- WHAT NEEDS TO BE DONE
Make an exact copy of all the material below, apart from the pictures.

━━━━

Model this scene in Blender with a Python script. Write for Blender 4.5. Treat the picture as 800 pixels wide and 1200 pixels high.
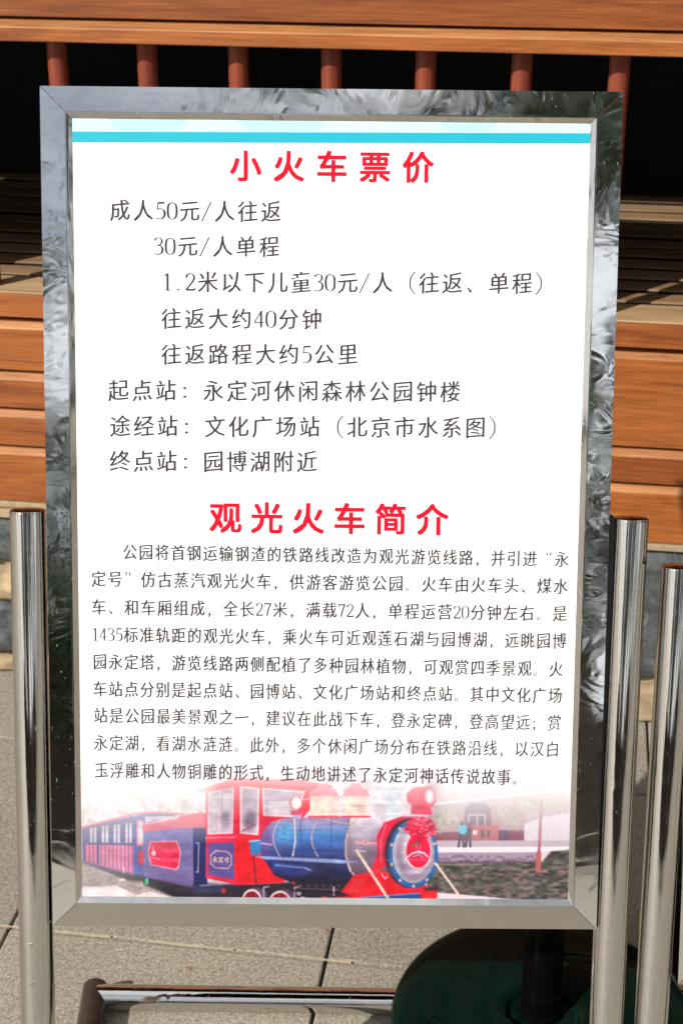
import bpy, bmesh, math, random
import numpy as np
from mathutils import Vector, Matrix, noise
R = math.radians
random.seed(7)
for o in list(bpy.data.objects): bpy.data.objects.remove(o)
SC = bpy.context.scene
COL = SC.collection

# ------------------------------------------------------------------ camera
cam_d = bpy.data.cameras.new('camera'); cam = bpy.data.objects.new('camera', cam_d); COL.objects.link(cam)
cam.location = (0, 0, 1.5); cam.rotation_euler = (R(90 - 25.6), 0, 0)
cam_d.sensor_fit = 'VERTICAL'; cam_d.sensor_height = 24.0; cam_d.lens = 24.0 * 1.5
cam_d.clip_start = 0.05; cam_d.clip_end = 500
cam_d.dof.use_dof = True; cam_d.dof.focus_distance = 1.55; cam_d.dof.aperture_fstop = 9.0
SC.camera = cam
# ------------------------------------------------------------------ sky and sun
SUNV = Vector((-0.618, -0.55, 0.562)).normalized()        # towards the sun
w = bpy.data.worlds.new('World'); SC.world = w; w.use_nodes = True
nt = w.node_tree; nt.nodes.clear()
sky = nt.nodes.new('ShaderNodeTexSky'); sky.sky_type = 'NISHITA'; sky.sun_disc = False
sky.sun_elevation = math.asin(SUNV.z); sky.sun_rotation = math.atan2(SUNV.x, SUNV.y)
sky.air_density = 1.0; sky.dust_density = 1.0; sky.altitude = 50
bg = nt.nodes.new('ShaderNodeBackground'); bg.inputs[1].default_value = 0.055
wo = nt.nodes.new('ShaderNodeOutputWorld')
tcw = nt.nodes.new('ShaderNodeTexCoord'); mpw = nt.nodes.new('ShaderNodeMapping'); mpw.inputs['Scale'].default_value = (1, 1, 2.6)
cn = nt.nodes.new('ShaderNodeTexNoise'); cn.inputs['Scale'].default_value = 2.3; cn.inputs['Detail'].default_value = 7; cn.inputs['Roughness'].default_value = .55
cr_ = nt.nodes.new('ShaderNodeValToRGB'); cr_.color_ramp.elements[0].position = .30; cr_.color_ramp.elements[1].position = .54; cr_.color_ramp.elements[1].color = (.8, .8, .8, 1)
cm = nt.nodes.new('ShaderNodeMix'); cm.data_type = 'RGBA'; cm.inputs[7].default_value = (20.0, 20.4, 21.0, 1)
nt.links.new(tcw.outputs['Generated'], mpw.inputs[0]); nt.links.new(mpw.outputs[0], cn.inputs['Vector']); nt.links.new(cn.outputs['Fac'], cr_.inputs[0])
nt.links.new(cr_.outputs[0], cm.inputs[0]); nt.links.new(sky.outputs[0], cm.inputs[6]); nt.links.new(cm.outputs[2], bg.inputs[0]); nt.links.new(bg.outputs[0], wo.inputs[0])
sd = bpy.data.lights.new('sun', 'SUN'); sd.energy = 5.0; sd.angle = R(0.5); sd.color = (1.0, 0.955, 0.88)
so = bpy.data.objects.new('sun', sd); COL.objects.link(so); so.location = (-3, -3, 4)
so.rotation_euler = SUNV.to_track_quat('Z', 'Y').to_euler()
SC.view_settings.view_transform = 'Standard'; SC.view_settings.look = 'None'
SC.view_settings.exposure = 0.08; SC.view_settings.gamma = 1.0
SC.view_settings.use_curve_mapping = False

# ------------------------------------------------------------------ node helpers
def mat(name):
    m = bpy.data.materials.new(name); m.use_nodes = True
    n = m.node_tree; n.nodes.clear()
    out = n.nodes.new('ShaderNodeOutputMaterial'); b = n.nodes.new('ShaderNodeBsdfPrincipled')
    n.links.new(b.outputs[0], out.inputs[0])
    return m, n, b
def N(n, t, **k):
    x = n.nodes.new(t)
    for a, v in k.items():
        if a.startswith('i_'): x.inputs[a[2:].replace('_', ' ')].default_value = v
        else: setattr(x, a, v)
    return x
def coords(n, scale=(1, 1, 1), kind='Object'):
    tc = N(n, 'ShaderNodeTexCoord'); mp = N(n, 'ShaderNodeMapping'); mp.inputs['Scale'].default_value = scale
    n.links.new(tc.outputs[kind], mp.inputs[0]); return mp
def noise_t(n, vec, scale, detail=4, rough=.55, dist=0):
    x = N(n, 'ShaderNodeTexNoise'); x.inputs['Scale'].default_value = scale; x.inputs['Detail'].default_value = detail
    x.inputs['Roughness'].default_value = rough; x.inputs['Distortion'].default_value = dist
    n.links.new(vec.outputs[0], x.inputs['Vector']); return x
def ramp(n, src, stops):
    r = N(n, 'ShaderNodeValToRGB'); e = r.color_ramp.elements
    while len(e) < len(stops): e.new(.5)
    for k, (p, c) in enumerate(stops):
        e[k].position = p; e[k].color = (*c, 1) if len(c) == 3 else c
    n.links.new(src, r.inputs[0]); return r
def mixc(n, f, a, b, mode='MIX'):
    x = N(n, 'ShaderNodeMix', data_type='RGBA', blend_type=mode)
    for s, v in ((0, f), (6, a), (7, b)):
        if hasattr(v, 'is_linked') or hasattr(v, 'links'): n.links.new(v, x.inputs[s])
        else: x.inputs[s].default_value = v if s == 0 else (*v, 1)
    return x.outputs[2]
def bump(n, b, src, strength, dist=.002):
    x = N(n, 'ShaderNodeBump'); x.inputs['Strength'].default_value = strength; x.inputs['Distance'].default_value = dist
    n.links.new(src, x.inputs['Height']); n.links.new(x.outputs[0], b.inputs['Normal']); return x
def math_n(n, op, a, b=None):
    x = N(n, 'ShaderNodeMath', operation=op)
    for s, v in ((0, a), (1, b)):
        if v is None: continue
        if isinstance(v, (int, float)): x.inputs[s].default_value = v
        else: n.links.new(v, x.inputs[s])
    return x.outputs[0]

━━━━

- RESULT OF THE TASK
Model this scene in Blender with a Python script. Write for Blender 4.5. Treat the picture as 800 pixels wide and 1200 pixels high.
import bpy, bmesh, math, random
import numpy as np
from mathutils import Vector, Matrix, noise
R = math.radians
random.seed(7)
for o in list(bpy.data.objects): bpy.data.objects.remove(o)
SC = bpy.context.scene
COL = SC.collection

# ------------------------------------------------------------------ camera
cam_d = bpy.data.cameras.new('camera'); cam = bpy.data.objects.new('camera', cam_d); COL.objects.link(cam)
cam.location = (0, 0, 1.5); cam.rotation_euler = (R(90 - 25.6), 0, 0)
cam_d.sensor_fit = 'VERTICAL'; cam_d.sensor_height = 24.0; cam_d.lens = 24.0 * 1.5
cam_d.clip_start = 0.05; cam_d.clip_end = 500
cam_d.dof.use_dof = True; cam_d.dof.focus_distance = 1.55; cam_d.dof.aperture_fstop = 9.0
SC.camera = cam
# ------------------------------------------------------------------ sky and sun
SUNV = Vector((-0.618, -0.55, 0.562)).normalized()        # towards the sun
w = bpy.data.worlds.new('World'); SC.world = w; w.use_nodes = True
nt = w.node_tree; nt.nodes.clear()
sky = nt.nodes.new('ShaderNodeTexSky'); sky.sky_type = 'NISHITA'; sky.sun_disc = False
sky.sun_elevation = math.asin(SUNV.z); sky.sun_rotation = math.atan2(SUNV.x, SUNV.y)
sky.air_density = 1.0; sky.dust_density = 1.0; sky.altitude = 50
bg = nt.nodes.new('ShaderNodeBackground'); bg.inputs[1].default_value = 0.055
wo = nt.nodes.new('ShaderNodeOutputWorld')
tcw = nt.nodes.new('ShaderNodeTexCoord'); mpw = nt.nodes.new('ShaderNodeMapping'); mpw.inputs['Scale'].default_value = (1, 1, 2.6)
cn = nt.nodes.new('ShaderNodeTexNoise'); cn.inputs['Scale'].default_value = 2.3; cn.inputs['Detail'].default_value = 7; cn.inputs['Roughness'].default_value = .55
cr_ = nt.nodes.new('ShaderNodeValToRGB'); cr_.color_ramp.elements[0].position = .30; cr_.color_ramp.elements[1].position = .54; cr_.color_ramp.elements[1].color = (.8, .8, .8, 1)
cm = nt.nodes.new('ShaderNodeMix'); cm.data_type = 'RGBA'; cm.inputs[7].default_value = (20.0, 20.4, 21.0, 1)
nt.links.new(tcw.outputs['Generated'], mpw.inputs[0]); nt.links.new(mpw.outputs[0], cn.inputs['Vector']); nt.links.new(cn.outputs['Fac'], cr_.inputs[0])
nt.links.new(cr_.outputs[0], cm.inputs[0]); nt.links.new(sky.outputs[0], cm.inputs[6]); nt.links.new(cm.outputs[2], bg.inputs[0]); nt.links.new(bg.outputs[0], wo.inputs[0])
sd = bpy.data.lights.new('sun', 'SUN'); sd.energy = 5.0; sd.angle = R(0.5); sd.color = (1.0, 0.955, 0.88)
so = bpy.data.objects.new('sun', sd); COL.objects.link(so); so.location = (-3, -3, 4)
so.rotation_euler = SUNV.to_track_quat('Z', 'Y').to_euler()
SC.view_settings.view_transform = 'Standard'; SC.view_settings.look = 'None'
SC.view_settings.exposure = 0.08; SC.view_settings.gamma = 1.0
SC.view_settings.use_curve_mapping = False

# ------------------------------------------------------------------ node helpers
def mat(name):
    m = bpy.data.materials.new(name); m.use_nodes = True
    n = m.node_tree; n.nodes.clear()
    out = n.nodes.new('ShaderNodeOutputMaterial'); b = n.nodes.new('ShaderNodeBsdfPrincipled')
    n.links.new(b.outputs[0], out.inputs[0])
    return m, n, b
def N(n, t, **k):
    x = n.nodes.new(t)
    for a, v in k.items():
        if a.startswith('i_'): x.inputs[a[2:].replace('_', ' ')].default_value = v
        else: setattr(x, a, v)
    return x
def coords(n, scale=(1, 1, 1), kind='Object'):
    tc = N(n, 'ShaderNodeTexCoord'); mp = N(n, 'ShaderNodeMapping'); mp.inputs['Scale'].default_value = scale
    n.links.new(tc.outputs[kind], mp.inputs[0]); return mp
def noise_t(n, vec, scale, detail=4, rough=.55, dist=0):
    x = N(n, 'ShaderNodeTexNoise'); x.inputs['Scale'].default_value = scale; x.inputs['Detail'].default_value = detail
    x.inputs['Roughness'].default_value = rough; x.inputs['Distortion'].default_value = dist
    n.links.new(vec.outputs[0], x.inputs['Vector']); return x
def ramp(n, src, stops):
    r = N(n, 'ShaderNodeValToRGB'); e = r.color_ramp.elements
    while len(e) < len(stops): e.new(.5)
    for k, (p, c) in enumerate(stops):
        e[k].position = p; e[k].color = (*c, 1) if len(c) == 3 else c
    n.links.new(src, r.inputs[0]); return r
def mixc(n, f, a, b, mode='MIX'):
    x = N(n, 'ShaderNodeMix', data_type='RGBA', blend_type=mode)
    for s, v in ((0, f), (6, a), (7, b)):
        if hasattr(v, 'is_linked') or hasattr(v, 'links'): n.links.new(v, x.inputs[s])
        else: x.inputs[s].default_value = v if s == 0 else (*v, 1)
    return x.outputs[2]
def bump(n, b, src, strength, dist=.002):
    x = N(n, 'ShaderNodeBump'); x.inputs['Strength'].default_value = strength; x.inputs['Distance'].default_value = dist
    n.links.new(src, x.inputs['Height']); n.links.new(x.outputs[0], b.inputs['Normal']); return x
def math_n(n, op, a, b=None):
    x = N(n, 'ShaderNodeMath', operation=op)
    for s, v in ((0, a), (1, b)):
        if v is None: continue
        if isinstance(v, (int, float)): x.inputs[s].default_value = v
        else: n.links.new(v, x.inputs[s])
    return x.outputs[0]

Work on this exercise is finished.